The Times’ intention in this case was clearly to try to settle the argument in a neutral way. I've met David Kirkpatrick. He’s [LAUGHS] not a partisan gunslinger, by any stretch of the imagination. The idea that he's colluding with the Hillary campaign to make this story go away is, is silly. He's the Middle East Bureau Chief. He cares about what's happening on the ground.
But the loudest voices, the ones on the left and the right are the ones who are going to interpret things in ways that cheer or detract from their side. We can't let those people have a veto over all solid nonpartisan, straight-down-the-middle reporting.
BOB GARFIELD: One of the other items on your list of why this will never go away is the problem of proving a negative.
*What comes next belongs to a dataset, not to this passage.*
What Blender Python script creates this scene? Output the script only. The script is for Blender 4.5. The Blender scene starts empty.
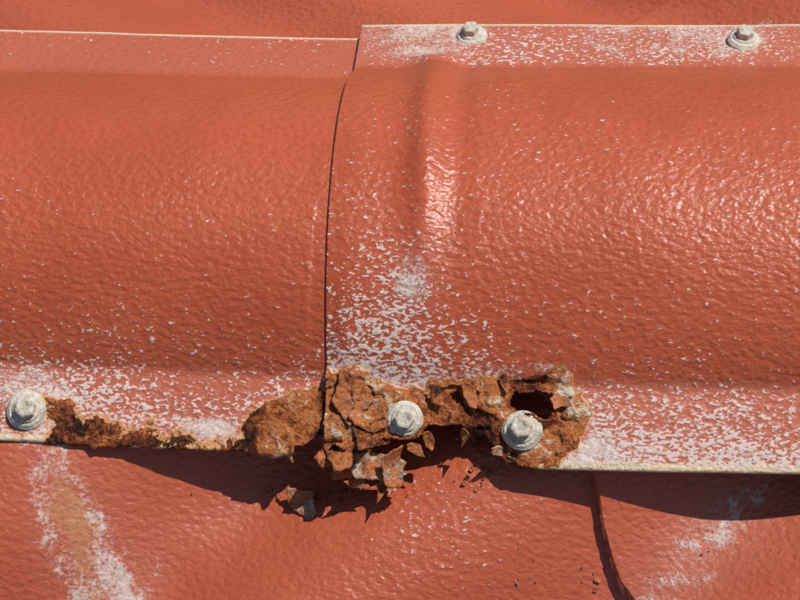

BLAKE HOUNSHELL: Yeah, that’s exactly right. There’s this famous Carl Sagan quote, “Absence of evidence is not evidence of absence.” That was a line used by [LAUGHS] Donald Rumsfeld, of all people, to make the case that there still might be WMDs in Iraq.
But the point is they weren’t able to find any evidence of al Qaeda involvement. Does that mean that there was no al Qaeda involvement? How do you prove something didn't happen? You could take this too far and say, you know, what if space aliens did Benghazi? Well, you can’t, you can’t prove that they didn't. That's exactly why we’re still having this debate, and I think we’re still gonna be having this debate well into 2016, whether we like it or not.
BOB GARFIELD: I think Issa’s committee has subpoenaed ET, but he's fighting the subpoena based on alien – privilege.
BLAKE HOUNSHELL: [LAUGHS]
BOB GARFIELD: Blake, Happy New Year, thanks very much.
BLAKE HOUNSHELL: Thanks, Bob.
BOB GARFIELD: Blake Hounshell is deputy editor of Politico.